Weaving Together Commerce and Creativity

      

One of the great aspects of the  Commerce and Creativity Conference, C2-MTL in Montreal, was that each speaker’s presentation was unique and truly different from the standard conference fare.  During presentations, we were treated to a variety of presentation styles that kept everyone off their computers and phones, except for an occasional tweet or photograph.

We were entertained by Circque du Soleil as a means of hearing about how they remain creative.  We saw a jaw-dropping slide show of architecture by Winy Maas while he narrated the story of how his ideas developed in a style that was so charming and natural that the 45 minutes or in what seemed like a moment.  And just like one of Mass’s apartment buildings, each presentation fit together but remained a unique and personal experience for the audience.

There were brilliant take-aways from every speaker so far.  None of them tactical.  Not all of them even possible to even reduce to words.  But two talks were so filled with quotable lines about the creative process that I can share the notes here.

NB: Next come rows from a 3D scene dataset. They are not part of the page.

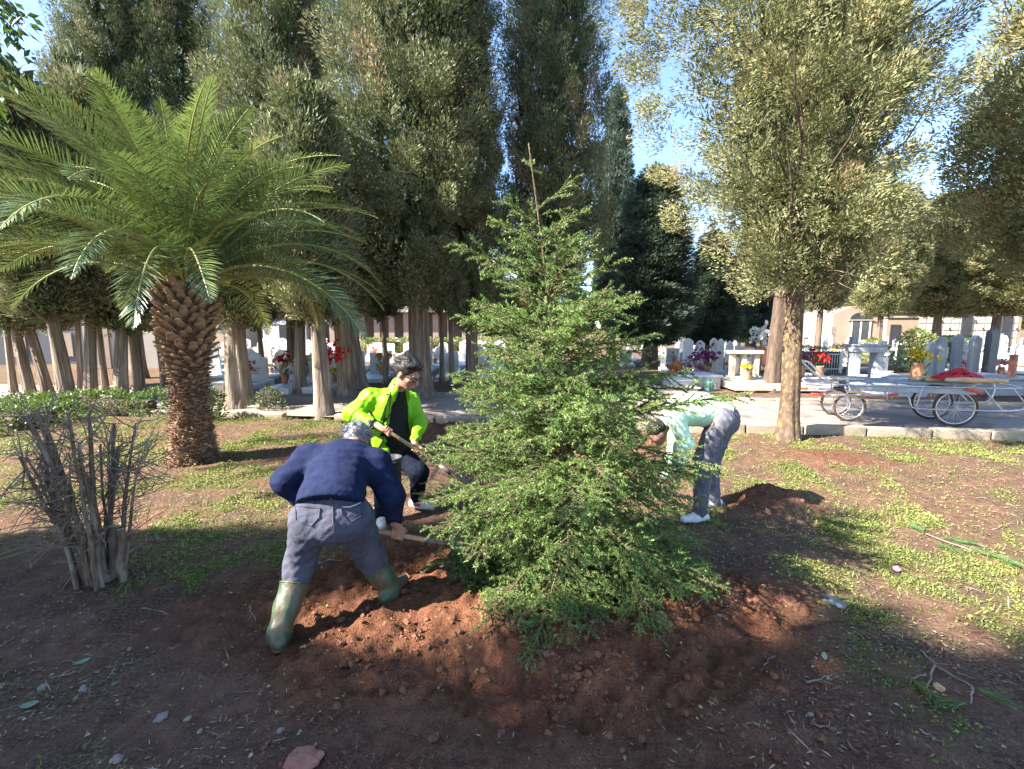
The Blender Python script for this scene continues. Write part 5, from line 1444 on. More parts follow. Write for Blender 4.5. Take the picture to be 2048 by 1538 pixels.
GR = {}
def grave_proto(key, w, h, kind, m, slab=1.6, slab_m=None, th=.10):
    parts = []
    parts.append(('plinth', MB().box((0, 0, .06), (w + .22, .34, .30), None, 0, .015).mesh('plinth', slab_m or m)))
    parts.append(('headstone', MB().prism(arch_poly(w, h, kind), -th / 2, th / 2, (0, .02, .205)).mesh('headstone', m)))
    if slab: parts.append(('grave_slab', MB().box((0, -slab / 2 - .18, .05), (w + .16, slab, .22), None, 0, .02).mesh('grave_slab', slab_m or m)))
    a = np.linspace(0, 6.2832, 14, endpoint=False)
    parts.append(('photo_oval', MB().prism([(.05 * math.cos(k), .065 * math.sin(k)) for k in a], -.012, 0, (0, -th / 2 + .018, .205 + h * .66)).mesh('photo_oval', M_photo)))
    lt = MB()
    for i in range(3): lt.box((random.Random(i + len(key)).uniform(-.03, .03), -th / 2 + .014, .205 + h * (.44 - .1 * i)), (w * (.5 - .08 * i), .012, .022))
    parts.append(('inscription', lt.mesh('inscription', M_bronze)))
    GR[key] = parts
grave_proto('round_white', .62, .85, 'round', M_marble); grave_proto('wave_white', .75, .80, 'wave', M_marble); grave_proto('gable_white', .55, .95, 'gable', M_marble)
grave_proto('slab_white', .70, .72, 'flat', M_marble); grave_proto('slant_travertine', .70, .80, 'slant', M_trav, slab_m=M_marble); grave_proto('wave_granite', .70, .85, 'wave', M_granite, slab_m=M_granite)
grave_proto('stele_white', .26, 1.25, 'gable', M_marble, slab=1.5, th=.16); grave_proto('stele_grey', .30, 1.35, 'flat', M_granite, slab=1.5, slab_m=M_granite, th=.18)
GDESC = dict(round_white='white round topped headstone', wave_white='white scroll topped headstone', gable_white='white gable topped headstone', slab_white='plain white square headstone',
             slant_travertine='buff slanting headstone', wave_granite='grey granite scroll headstone', stele_white='slim white pointed stele', stele_grey='slim grey granite stele')
def grave(key, p, label, group, s=1.0, rz=0.0):
    o = thing('gravestone', label, 'gravestone', p, rz, group); o.scale = (s, s, s)
    for n, me in GR[key]: link(n, me, o)
    return o
rg = random.Random(21)
rows = (13.6, 15.8, 18.2, 21, 24.5, 29, 34)
rown = ('front', 'second', 'third', 'fourth', 'fifth', 'sixth', 'rearmost')
nfl = 0
for ri, y in enumerate(rows):
    x = -1.06 * y
    while x < 1.12 * y:
        x += rg.uniform(.95, 1.45)
        u = 1024 + x / (y * .992) * F_PX
        if u < 385 or 1010 < u < 1255 or (u > 1430 and y < 15) or (1290 < u < 1430 and y < 14) or (1540 < u < 1690 and y > 15 and y < 21) or rg.random() < .16: continue
        if u < 1000: key = rg.choice(['round_white', 'wave_white', 'slab_white', 'wave_white', 'slant_travertine', 'wave_granite', 'round_white'])
        else: key = rg.choice(['stele_white', 'round_white', 'stele_white', 'gable_white', 'slab_white', 'stele_grey', 'stele_white'])
        yy = y + rg.uniform(-.35, .35)
        side = 'left of the spruce' if u < 1100 else ('between spruce and lichen trunk' if u < 1575 else 'right of the lichen trunk')
        s = rg.uniform(.85, 1.15) * (.9 if u < 1000 else .78)
        grave(key, (x, yy, Hs(x, yy) - .02), f'{GDESC[key]} in the {rown[ri]} row {side}', 'headstones in the grave rows', s, rg.uniform(-.12, .12) + (0 if u < 1100 else rg.choice([0, .25, -.2])))
        if rg.random() < .5 and y < 27:
            c = rg.choice(['red', 'yellow', 'white', 'pink', 'orange', 'white'])
            bouquet((x + rg.uniform(-.25, .25), yy - .45, Hs(x, yy - .45) + .16 * s - .02), c, f'vase of {c} flowers in the {rown[ri]} row {side}', rg.uniform(.9, 1.4), 'vases of flowers on the graves'); nfl += 1

# named monuments by the path on the right
def G(u, y): q = at(u, 700, y); return np.array((q[0], y, .13))
p = G(1490, 12.4)
o = thing('tomb_monument', 'small marble monument of three pillars under a flat lintel, left of the lichen trunk', 'tomb', p, -.05)
for k in (-.32, -.02, .32): MB().box((k, 0, .68), (.13 if k else .11, .16, .62), None, 0, .012).build('pillar', M_trav, o)
MB().box((0, 0, 1.045), (.92, .30, .10), None, 0, .02).build('lintel', M_trav, o); MB().box((0, 0, .33), (.86, .3, .12), None, 0, .015).build('base', M_trav, o)
MB().box((0, .1, .66), (.5, .03, .5), None, 0, .01).build('back_slab', M_marble, o)
MB().box((.55, -.1, .16), (2.1, 1.2, .20), None, 0, .02).build('step', M_trav, o); MB().box((.35, -.05, .265 + .02), (1.5, .9, .05), None, 0, .01).build('slab', M_marble, o)
p = G(1732, 12.6)
o = thing('tomb_monument', 'grey marble tomb frame with an open window, behind the cart', 'tomb', p, -.08)
for k in (-.29, .29): MB().box((k, 0, .62), (.16, .34, .84), None, 0, .012).build('pillar', M_granite, o)
MB().box((0, 0, 1.13), (.86, .42, .18), None, 0, .02).build('lintel', M_granite, o); MB().box((0, 0, 1.24), (.94, .48, .04), None, 0, .01).build('cornice', M_granite, o)
MB().box((0, 0, .12), (.95, .6, .24), None, 0, .02).build('base', M_granite, o); MB().box((0, -.95, .12), (.95, 1.3, .24), None, 0, .02).build('grave_slab', M_granite, o)
for (u, y, w, h, d, m, lab) in ((1392, 13.2, 1.0, .42, 1.5, M_marble, 'low white box tomb between the spruce and the lichen trunk'), (1362, 12.5, .75, .34, .9, M_marble, 'smaller white box tomb just right of the spruce'),
                               (1418, 12.7, .4, .40, .5, M_trav, 'buff cube shaped grave box beside the blue canister'), (1350, 11.9, 1.2, .18, .7, M_trav, 'flat stone slab at the far kerb right of the spruce'),
                               (1615, 12.8, .9, .40, 1.3, M_marble, 'white box tomb right beside the lichen trunk'), (1850, 12.4, 2.6, .34, 1.2, M_granite, 'long grey granite tomb slab behind the cart load'), (1985, 11.9, 1.0, .50, 1.3, M_granite, 'grey granite box tomb at the right edge')):
    p = G(u, y); o = thing('box_tomb', lab, 'tomb', p, rg.uniform(-.06, .04))
    MB().box((0, 0, h * .4), (w * .92, d * .92, h * .84), None, 0, .015).build('chest', m, o); MB().box((0, 0, h * .86), (w, d, h * .16), None, 0, .02).build('lid', m, o)
for (u, y, w, h, m, lab) in ((1882, 13.0, .26, 1.45, M_granite, 'tall grey stele left of the wide dark one'), (1914, 13.2, .27, 1.55, M_granite, 'tall grey stele between two other pillars behind the cart'), (1949, 13.0, .28, 1.5, M_marble, 'bright white tall stele behind the red cloth'),
                             (1982, 12.6, .34, 1.75, M_darkst, 'dark polished tall stele at the right edge'), (1863, 13.4, .30, 1.25, M_marble, 'short white stele behind the tarpaulin'), (1376, 14.6, .34, 1.35, M_marble, 'white pointed stele right of the spruce'), (1400, 14.8, .30, 1.25, M_marble, 'white flat stele beside the dark red shrub'),
                             (1427, 14.9, .26, 1.35, M_trav, 'buff round topped stele near the low hedge'), (1441, 15.5, .22, 1.3, M_marble, 'thin white stele before the low hedge')):
    p = G(u, y + 1.2); o = thing('stele', lab, 'stele', p, rg.uniform(-.1, .2)); o.scale = (.9, .9, .86)
    MB().box((0, 0, .08), (w + .2, w + .2, .2), None, 0, .015).build('plinth', m, o)
    MB().box((0, 0, h / 2 + .1), (w, .2, h), None, 0, .012).build('shaft', m, o)
    MB().prism([(-w / 2 + .01, 0), (w / 2 - .01, 0), (0, .12)], -.09, .09, (0, 0, h + .101)).build('cap', m, o)
# rusty post
M_rust = mat('rusty_board', (0.36, 0.13, 0.07), (0.50, 0.21, 0.12), 9, 0.8, .4, 40, c3=(0.25, .1, .06), s3=5)
p = G(2030, 11.6); o = thing('post', 'flat rusty orange post at the right edge behind the cart', 'post', p, .5)
MB().box((0, 0, .48), (.22, .12, 1.1), None, 0, .01).build('board', M_rust, o)
for z in (.7, .82): MB().box((0, -.063, z), (.2, .01, .012), None, 0).build('wire', M_galv, o)
# white railing
M_white = mat('white_paint', (0.74, 0.73, 0.70), (0.82, 0.81, 0.78), 6, 0.6)
p = G(1635, 17.0); o = thing('railing', 'low white iron railing round a grave under the rounded cypress', 'railing', p, -.04)
for z in (.16, .72): MB().box((0, 0, z), (1.75, .03, .035), None, 0, .005).build('rail', M_white, o)
for k in range(19): MB().tube(np.array(((-.86 + k * .0955, 0, .0), (-.86 + k * .0955, 0, .73))), .009, 6).build('picket', M_white, o)
for k in (-.9, .9): MB().box((k, 0, .4), (.09, .09, .84), None, 0, .01).build('corner_post', M_white, o)
# canister, angel statue, clutter
M_blue = mat('blue_plastic', (0.05, 0.17, 0.21), (0.08, 0.22, 0.26), 8, 0.45)
p = G(1423, 12.1); o = thing('canister', 'teal blue plastic canister beside the buff grave box', 'canister', p, .3)
MB().box((0, 0, .14), (.22, .16, .28), None, 0, .03).build('tank', M_blue, o); MB().tube(smooth_path([(-.06, 0, .27), (-.05, 0, .33), (.03, 0, .33), (.05, 0, .27)]), .014, 8).build('handle', M_blue, o); MB().lathe([(0, .27), (.03, .27), (.03, .32), (0, .32)], (.08, 0, 0), 10).build('cap', M_blue, o)
for (u, v, y, c, lab, s) in ((1840, 0, 12.6, 'yellow', 'big bunch of yellow flowers behind the cart load', 2.2), (1602, 0, 12.4, 'purple', 'purple flowers in a pot right of the lichen trunk', 1.9), (1640, 0, 12.3, 'red', 'dark red flowers in a pot left of the grey tomb frame', 1.9),
                            (1352, 0, 13.4, 'orange', 'orange flowers just right of the spruce', 1.8), (1528, 0, 14.0, 'white', 'white and pink flower bunch on a tall grave left of the lichen trunk', 3.0), (1412, 0, 14.2, 'purple', 'dark purple flowering shrub between the white steles', 2.6), (1498, 0, 12.1, 'yellow', 'yellow flowers inside the three pillar monument', 1.2)):
    p = G(u, y); bouquet((p[0], p[1], p[2] + (.55 if u in (1528,) else .30 if u in (1498, 1840, 1602, 1640) else 0)), c, lab, s)
for (u, y, c, lab) in ((605, 13.0, 'yellow', 'tall yellow flowers behind the thin curved trunk'), (565, 12.9, 'red', 'small red flowers on a grave left of the thin curved trunk'), (770, 14.2, 'orange', 'orange red flowers on a grave left of the man in neon jacket')):
    p = G(u, y); bouquet((p[0], p[1], p[2] + .3), c, lab, 1.7)

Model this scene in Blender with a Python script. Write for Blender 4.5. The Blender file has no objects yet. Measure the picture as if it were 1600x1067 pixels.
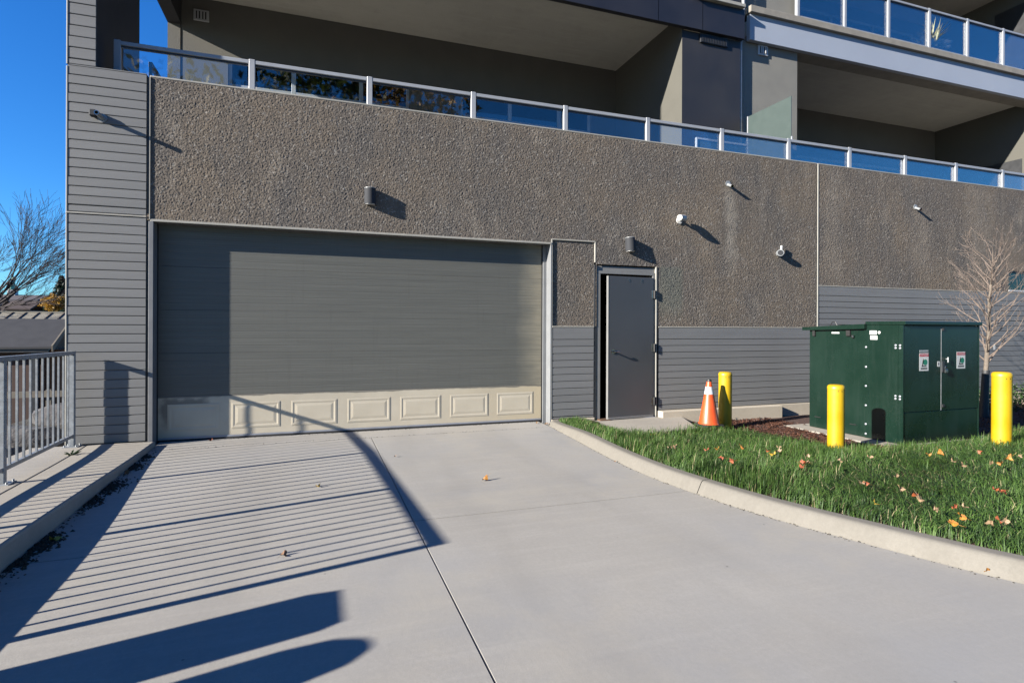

Ian Schrager spoke without notes about his own personal history creating boutique hotels.  As he said, “the only way I know to talk about creativity is to explain my own personal experience.”  Here are some of the things he said:

  • When I got started, hotels were a place to sleep.  If all other hotels were like department stores, trying to be all things to all people, we were a boutique, trying to appeal to a sensibility and a psychographics.
  • Elevate the experience. Make it fun.
  • Don’t focus on the money. Just care about the product and the money will take care of itself.
  • Design is not about looks but about the emotional connection.
  • A product has to give off its essence, it’s vibe.  If not, it’s empty.
  • Ideas don’t come from the customers, from analysis, or from the intellect.
  • Creativity is doing something for yourself.
  • We didn’t want a hotel that had a different color. We wanted a hotel that had a different idea.
  • Value is a watchword.  It doesn’t matter if you are rich or poor.  People want value.  Service is also a watchword.  You don’t have to give obsequious service but good service is a basic requirement.
  • Avoid cliches.  No Empire State Building pictures in New York hotels.
  • The ultimate sophistication is simplicity.
  • Take the pretension out of the design.
  • We don’t do advertising because that’s what everyone else does.  We take movers and shakers and spread the word.
  • It doesn’t start out with a plan. It’s like a journey.
  • If you are trying to do something cultural that reflects the times, it has to invoke art.

AT the end of the day, Robert Wong spoke and following the Cirque de Soleil presentation was a tall order that he filled beautifully with a simple, emotional presentation of the power of Google.  Wong is Chief Creative Office of Google Creative Lab (is there any cooler title in the world?)  Here are some of the ideas he shared:

  • Whoever has the best motivation wins.
  • What makes work win?  1.  Help someone and 2. Wow someone
  • Show up and be useful
  • Do one thing that scares you every day.

Wong’s presentation hit the high points when he told stories–one his own–about how people used Google to create something of beauty that reflected a pure, personal and inspiring motivation.

This is the first year of the conference that one person tweeted could become the Davos of creativity.  Looking forward to another full day of speakers, I wouldn’t doubt it.